- EXERCISE TASK: Copy all the entries word for word, but omit the pictures.

======== RECORDS TO PROCESS

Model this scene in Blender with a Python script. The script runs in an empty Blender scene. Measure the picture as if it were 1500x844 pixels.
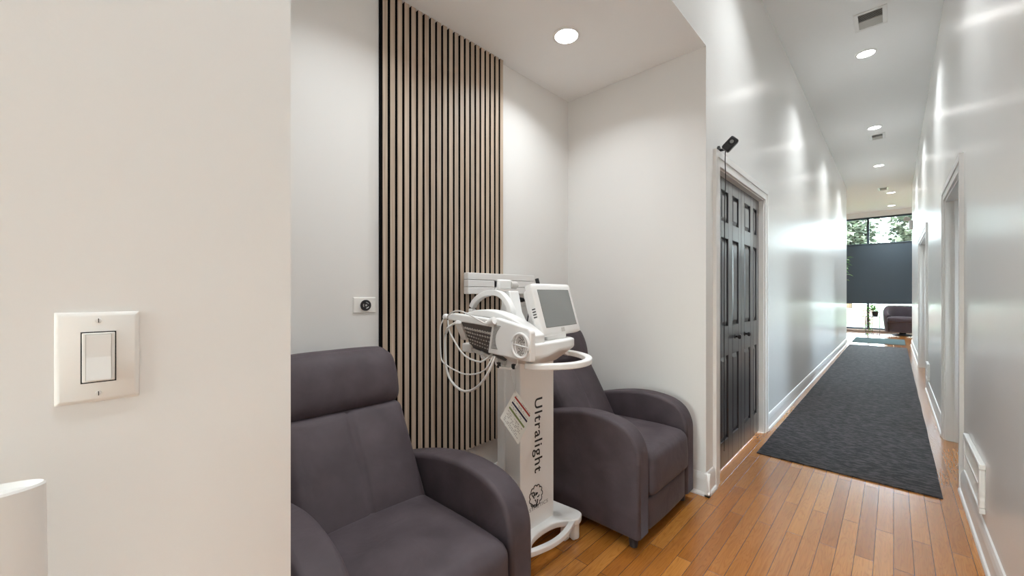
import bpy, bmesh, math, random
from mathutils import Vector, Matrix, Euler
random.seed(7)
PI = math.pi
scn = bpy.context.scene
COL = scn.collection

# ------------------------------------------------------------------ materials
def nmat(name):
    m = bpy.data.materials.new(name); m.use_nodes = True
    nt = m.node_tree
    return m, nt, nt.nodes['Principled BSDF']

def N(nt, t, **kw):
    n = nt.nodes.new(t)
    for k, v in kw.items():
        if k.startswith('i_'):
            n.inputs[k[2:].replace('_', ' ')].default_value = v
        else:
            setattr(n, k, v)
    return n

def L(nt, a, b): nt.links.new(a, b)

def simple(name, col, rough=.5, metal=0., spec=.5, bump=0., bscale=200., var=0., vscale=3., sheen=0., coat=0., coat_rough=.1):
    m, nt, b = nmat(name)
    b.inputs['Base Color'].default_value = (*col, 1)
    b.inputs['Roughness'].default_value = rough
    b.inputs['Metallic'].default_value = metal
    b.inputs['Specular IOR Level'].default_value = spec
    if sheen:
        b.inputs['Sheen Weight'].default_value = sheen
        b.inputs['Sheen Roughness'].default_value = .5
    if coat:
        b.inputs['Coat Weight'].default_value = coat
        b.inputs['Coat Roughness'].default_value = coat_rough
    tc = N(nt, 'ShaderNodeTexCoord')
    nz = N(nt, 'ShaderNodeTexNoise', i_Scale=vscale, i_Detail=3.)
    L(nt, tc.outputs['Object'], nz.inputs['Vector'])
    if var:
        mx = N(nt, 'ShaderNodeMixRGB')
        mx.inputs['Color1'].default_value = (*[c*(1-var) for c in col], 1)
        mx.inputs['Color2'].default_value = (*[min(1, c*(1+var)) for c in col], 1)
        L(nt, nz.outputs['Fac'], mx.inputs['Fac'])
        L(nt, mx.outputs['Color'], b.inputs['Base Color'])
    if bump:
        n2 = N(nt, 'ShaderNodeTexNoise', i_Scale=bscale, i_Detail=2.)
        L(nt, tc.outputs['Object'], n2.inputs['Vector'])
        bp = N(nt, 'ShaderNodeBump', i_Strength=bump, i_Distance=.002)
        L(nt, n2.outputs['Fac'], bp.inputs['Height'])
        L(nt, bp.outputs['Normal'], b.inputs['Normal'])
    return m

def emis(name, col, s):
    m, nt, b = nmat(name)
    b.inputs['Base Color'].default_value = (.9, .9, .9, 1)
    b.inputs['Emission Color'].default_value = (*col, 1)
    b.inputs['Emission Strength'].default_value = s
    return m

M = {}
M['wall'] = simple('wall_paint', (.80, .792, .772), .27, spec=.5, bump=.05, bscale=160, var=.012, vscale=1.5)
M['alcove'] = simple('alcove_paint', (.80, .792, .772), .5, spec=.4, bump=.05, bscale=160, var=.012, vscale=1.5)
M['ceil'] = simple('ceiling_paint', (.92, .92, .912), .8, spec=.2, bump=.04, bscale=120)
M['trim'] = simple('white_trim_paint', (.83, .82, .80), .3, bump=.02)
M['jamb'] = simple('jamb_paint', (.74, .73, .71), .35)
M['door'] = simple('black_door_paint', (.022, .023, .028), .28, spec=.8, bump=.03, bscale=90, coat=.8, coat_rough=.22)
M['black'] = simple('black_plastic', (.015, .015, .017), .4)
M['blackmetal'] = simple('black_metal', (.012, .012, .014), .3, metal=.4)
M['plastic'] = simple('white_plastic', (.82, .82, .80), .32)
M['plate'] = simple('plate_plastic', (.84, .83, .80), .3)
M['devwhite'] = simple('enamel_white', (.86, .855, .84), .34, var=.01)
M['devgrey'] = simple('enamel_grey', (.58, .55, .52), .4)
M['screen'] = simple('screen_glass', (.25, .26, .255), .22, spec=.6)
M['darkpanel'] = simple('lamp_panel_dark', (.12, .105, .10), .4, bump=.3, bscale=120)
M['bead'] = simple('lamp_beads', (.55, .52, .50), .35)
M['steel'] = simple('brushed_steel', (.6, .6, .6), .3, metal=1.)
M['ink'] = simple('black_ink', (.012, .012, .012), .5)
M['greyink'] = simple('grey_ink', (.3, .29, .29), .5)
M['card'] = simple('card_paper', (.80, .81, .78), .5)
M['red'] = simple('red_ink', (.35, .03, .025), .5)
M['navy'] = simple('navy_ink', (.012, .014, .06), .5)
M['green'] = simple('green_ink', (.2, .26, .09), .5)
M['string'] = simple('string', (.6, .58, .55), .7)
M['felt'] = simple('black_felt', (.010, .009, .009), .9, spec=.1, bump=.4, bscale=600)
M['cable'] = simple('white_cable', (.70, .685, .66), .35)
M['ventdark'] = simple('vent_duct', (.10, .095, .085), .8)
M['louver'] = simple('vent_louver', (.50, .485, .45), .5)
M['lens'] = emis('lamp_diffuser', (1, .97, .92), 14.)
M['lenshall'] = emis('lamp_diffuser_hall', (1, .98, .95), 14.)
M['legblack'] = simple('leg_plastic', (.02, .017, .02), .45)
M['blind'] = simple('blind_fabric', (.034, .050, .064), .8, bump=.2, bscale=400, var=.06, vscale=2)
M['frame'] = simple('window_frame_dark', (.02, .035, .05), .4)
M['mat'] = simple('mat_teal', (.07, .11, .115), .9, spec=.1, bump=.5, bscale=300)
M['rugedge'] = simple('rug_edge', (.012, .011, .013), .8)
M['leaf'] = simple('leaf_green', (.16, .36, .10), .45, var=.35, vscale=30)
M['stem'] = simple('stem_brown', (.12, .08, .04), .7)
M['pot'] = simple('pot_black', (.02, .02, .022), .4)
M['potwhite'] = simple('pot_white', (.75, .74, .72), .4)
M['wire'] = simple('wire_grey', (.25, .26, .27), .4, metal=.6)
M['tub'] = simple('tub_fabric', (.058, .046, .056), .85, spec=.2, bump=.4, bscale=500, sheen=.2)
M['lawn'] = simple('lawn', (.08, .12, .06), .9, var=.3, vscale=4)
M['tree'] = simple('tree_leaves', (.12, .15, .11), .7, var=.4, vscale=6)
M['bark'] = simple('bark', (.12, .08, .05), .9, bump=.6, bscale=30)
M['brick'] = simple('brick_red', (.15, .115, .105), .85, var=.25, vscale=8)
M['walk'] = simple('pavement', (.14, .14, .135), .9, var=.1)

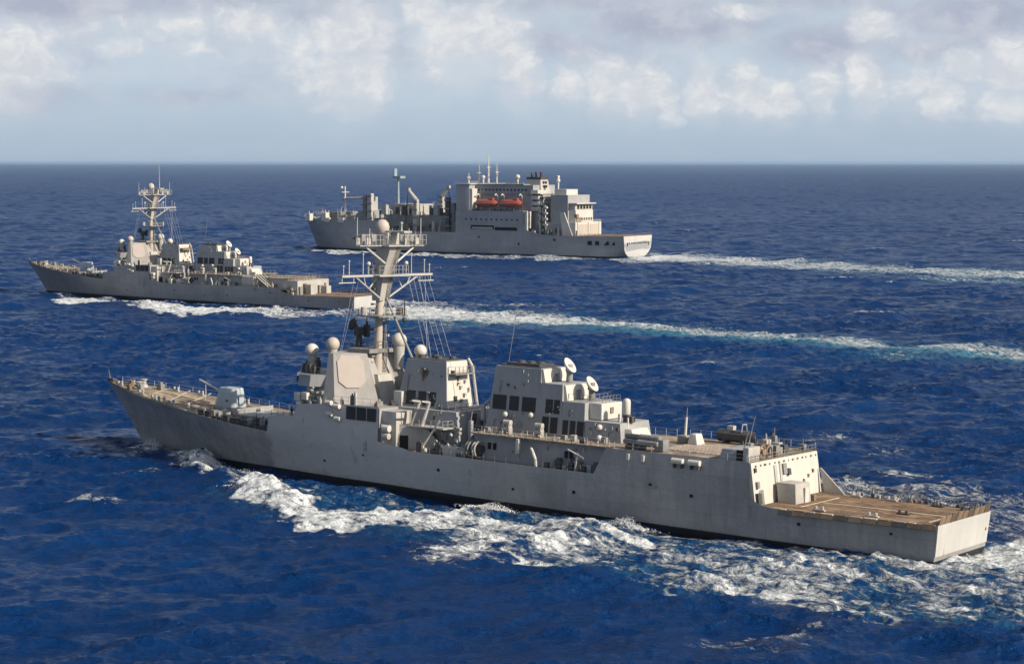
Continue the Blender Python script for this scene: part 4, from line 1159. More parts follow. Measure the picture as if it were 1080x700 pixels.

================

- ANSWER TO THIS EXERCISE:
Model this scene in Blender with a Python script. The script runs in an empty Blender scene. Measure the picture as if it were 1500x844 pixels.
import bpy, bmesh, math, random
from mathutils import Vector, Matrix, Euler
random.seed(7)
PI = math.pi
scn = bpy.context.scene
COL = scn.collection

# ------------------------------------------------------------------ materials
def nmat(name):
    m = bpy.data.materials.new(name); m.use_nodes = True
    nt = m.node_tree
    return m, nt, nt.nodes['Principled BSDF']

def N(nt, t, **kw):
    n = nt.nodes.new(t)
    for k, v in kw.items():
        if k.startswith('i_'):
            n.inputs[k[2:].replace('_', ' ')].default_value = v
        else:
            setattr(n, k, v)
    return n

def L(nt, a, b): nt.links.new(a, b)

def simple(name, col, rough=.5, metal=0., spec=.5, bump=0., bscale=200., var=0., vscale=3., sheen=0., coat=0., coat_rough=.1):
    m, nt, b = nmat(name)
    b.inputs['Base Color'].default_value = (*col, 1)
    b.inputs['Roughness'].default_value = rough
    b.inputs['Metallic'].default_value = metal
    b.inputs['Specular IOR Level'].default_value = spec
    if sheen:
        b.inputs['Sheen Weight'].default_value = sheen
        b.inputs['Sheen Roughness'].default_value = .5
    if coat:
        b.inputs['Coat Weight'].default_value = coat
        b.inputs['Coat Roughness'].default_value = coat_rough
    tc = N(nt, 'ShaderNodeTexCoord')
    nz = N(nt, 'ShaderNodeTexNoise', i_Scale=vscale, i_Detail=3.)
    L(nt, tc.outputs['Object'], nz.inputs['Vector'])
    if var:
        mx = N(nt, 'ShaderNodeMixRGB')
        mx.inputs['Color1'].default_value = (*[c*(1-var) for c in col], 1)
        mx.inputs['Color2'].default_value = (*[min(1, c*(1+var)) for c in col], 1)
        L(nt, nz.outputs['Fac'], mx.inputs['Fac'])
        L(nt, mx.outputs['Color'], b.inputs['Base Color'])
    if bump:
        n2 = N(nt, 'ShaderNodeTexNoise', i_Scale=bscale, i_Detail=2.)
        L(nt, tc.outputs['Object'], n2.inputs['Vector'])
        bp = N(nt, 'ShaderNodeBump', i_Strength=bump, i_Distance=.002)
        L(nt, n2.outputs['Fac'], bp.inputs['Height'])
        L(nt, bp.outputs['Normal'], b.inputs['Normal'])
    return m

def emis(name, col, s):
    m, nt, b = nmat(name)
    b.inputs['Base Color'].default_value = (.9, .9, .9, 1)
    b.inputs['Emission Color'].default_value = (*col, 1)
    b.inputs['Emission Strength'].default_value = s
    return m

M = {}
M['wall'] = simple('wall_paint', (.80, .792, .772), .27, spec=.5, bump=.05, bscale=160, var=.012, vscale=1.5)
M['alcove'] = simple('alcove_paint', (.80, .792, .772), .5, spec=.4, bump=.05, bscale=160, var=.012, vscale=1.5)
M['ceil'] = simple('ceiling_paint', (.92, .92, .912), .8, spec=.2, bump=.04, bscale=120)
M['trim'] = simple('white_trim_paint', (.83, .82, .80), .3, bump=.02)
M['jamb'] = simple('jamb_paint', (.74, .73, .71), .35)
M['door'] = simple('black_door_paint', (.022, .023, .028), .28, spec=.8, bump=.03, bscale=90, coat=.8, coat_rough=.22)
M['black'] = simple('black_plastic', (.015, .015, .017), .4)
M['blackmetal'] = simple('black_metal', (.012, .012, .014), .3, metal=.4)
M['plastic'] = simple('white_plastic', (.82, .82, .80), .32)
M['plate'] = simple('plate_plastic', (.84, .83, .80), .3)
M['devwhite'] = simple('enamel_white', (.86, .855, .84), .34, var=.01)
M['devgrey'] = simple('enamel_grey', (.58, .55, .52), .4)
M['screen'] = simple('screen_glass', (.25, .26, .255), .22, spec=.6)
M['darkpanel'] = simple('lamp_panel_dark', (.12, .105, .10), .4, bump=.3, bscale=120)
M['bead'] = simple('lamp_beads', (.55, .52, .50), .35)
M['steel'] = simple('brushed_steel', (.6, .6, .6), .3, metal=1.)
M['ink'] = simple('black_ink', (.012, .012, .012), .5)
M['greyink'] = simple('grey_ink', (.3, .29, .29), .5)
M['card'] = simple('card_paper', (.80, .81, .78), .5)
M['red'] = simple('red_ink', (.35, .03, .025), .5)
M['navy'] = simple('navy_ink', (.012, .014, .06), .5)
M['green'] = simple('green_ink', (.2, .26, .09), .5)
M['string'] = simple('string', (.6, .58, .55), .7)
M['felt'] = simple('black_felt', (.010, .009, .009), .9, spec=.1, bump=.4, bscale=600)
M['cable'] = simple('white_cable', (.70, .685, .66), .35)
M['ventdark'] = simple('vent_duct', (.10, .095, .085), .8)
M['louver'] = simple('vent_louver', (.50, .485, .45), .5)
M['lens'] = emis('lamp_diffuser', (1, .97, .92), 14.)
M['lenshall'] = emis('lamp_diffuser_hall', (1, .98, .95), 14.)
M['legblack'] = simple('leg_plastic', (.02, .017, .02), .45)
M['blind'] = simple('blind_fabric', (.034, .050, .064), .8, bump=.2, bscale=400, var=.06, vscale=2)
M['frame'] = simple('window_frame_dark', (.02, .035, .05), .4)
M['mat'] = simple('mat_teal', (.07, .11, .115), .9, spec=.1, bump=.5, bscale=300)
M['rugedge'] = simple('rug_edge', (.012, .011, .013), .8)
M['leaf'] = simple('leaf_green', (.16, .36, .10), .45, var=.35, vscale=30)
M['stem'] = simple('stem_brown', (.12, .08, .04), .7)
M['pot'] = simple('pot_black', (.02, .02, .022), .4)
M['potwhite'] = simple('pot_white', (.75, .74, .72), .4)
M['wire'] = simple('wire_grey', (.25, .26, .27), .4, metal=.6)
M['tub'] = simple('tub_fabric', (.058, .046, .056), .85, spec=.2, bump=.4, bscale=500, sheen=.2)
M['lawn'] = simple('lawn', (.08, .12, .06), .9, var=.3, vscale=4)
M['tree'] = simple('tree_leaves', (.12, .15, .11), .7, var=.4, vscale=6)
M['bark'] = simple('bark', (.12, .08, .05), .9, bump=.6, bscale=30)
M['brick'] = simple('brick_red', (.15, .115, .105), .85, var=.25, vscale=8)
M['walk'] = simple('pavement', (.14, .14, .135), .9, var=.1)

Continue the Blender Python script for this scene: part 4, from line 1159. More parts follow. Measure the picture as if it were 1080x700 pixels.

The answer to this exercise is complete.